Restauro de flecha rombuda da etnia Kalapalo
Ao final das atividades, os participantes foram ao Museu Rondon de Etnologia e Arqueologia (Musear) da Universidade Federal do Mato Grosso, onde visitaram exposições e conversaram sobre futuras colaborações.
O acervo
O acervo do CCI, assim como o do Museu do Índio, é formado por um conjunto de artefatos distribuídos em diversas categorias, como cerâmica, trançados, cordões e tecidos, adornos plumários, instrumentos musicais e de sinalização, armas, utensílios e implementos de madeira e outros materiais; e objetos rituais, mágicos e lúdicos, conforme classificação proposta por Berta Ribeiro. Conta também com itens textuais e iconográficos.
Importante para divulgação do patrimônio cultural indígena, o acervo do CCI é composto por itens da extinta Coordenação Geral de Artesanato (CGART), que funcionava na sede da Funai em Brasília, da Loja Artíndia de Cuiabá, além de objetos do Museu do Índio e de doações de particulares.
Entre as coleções que abriga estão a do povo Amondawa, habitante da Terra Indígena Uru Eu Wau Wau, em Rondônia; da etnia Enawenê-Nawê, da Terra Indígena Salumã, em Mato Grosso, e peças do Oiapoque, utilizadas na exposição “A presença do invisível na vida cotidiana e ritual entre os povos indígenas do Oiapoque”, no Amapá.
Depois da atividade, um dos participantes, o pesquisador Isaac Amajunepá, do povo Balatiponé, doou ao CCI um arco e quatro flechas espeques com seu respectivo carcás trançado de taboca, enriquecendo o acervo da unidade que contava com apenas dois artefatos da etnia.

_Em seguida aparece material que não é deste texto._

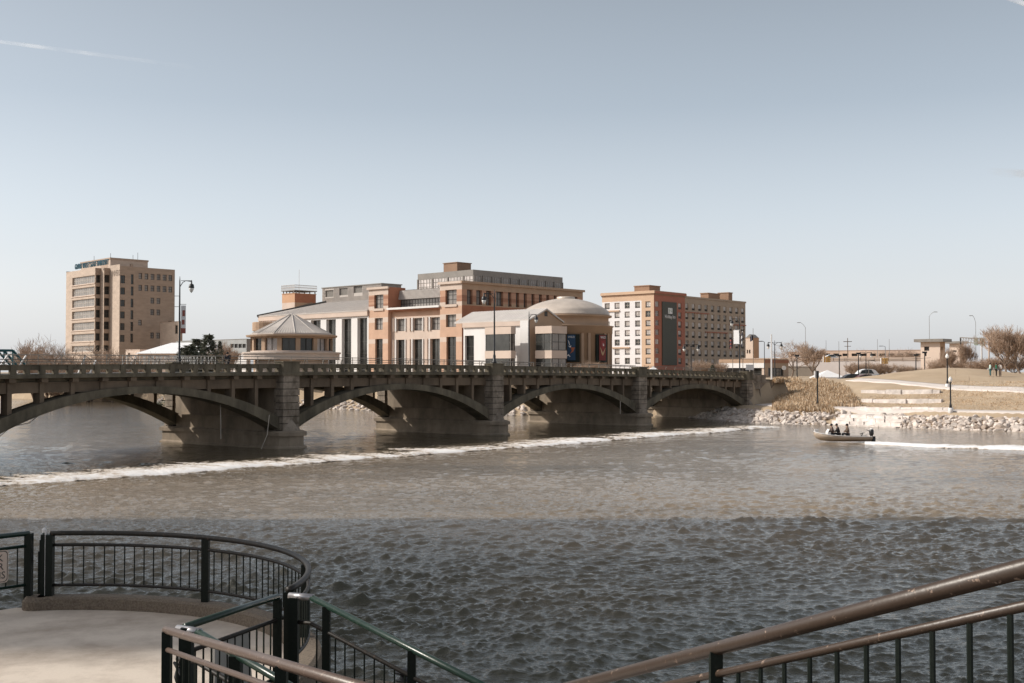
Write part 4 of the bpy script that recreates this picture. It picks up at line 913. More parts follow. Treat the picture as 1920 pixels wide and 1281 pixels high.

Doação de itens do povo Balatiponé ao CCI
Anna Ribeiro avalia que a oficina propiciou um aprofundamento da relação entre os pesquisadores e o objeto de pesquisa. “Em cada narrativa oral, o ato divino da criação individual e compartilhada trouxe à tona conhecimentos ancestrais dos pesquisadores indígenas presentes”, destacou.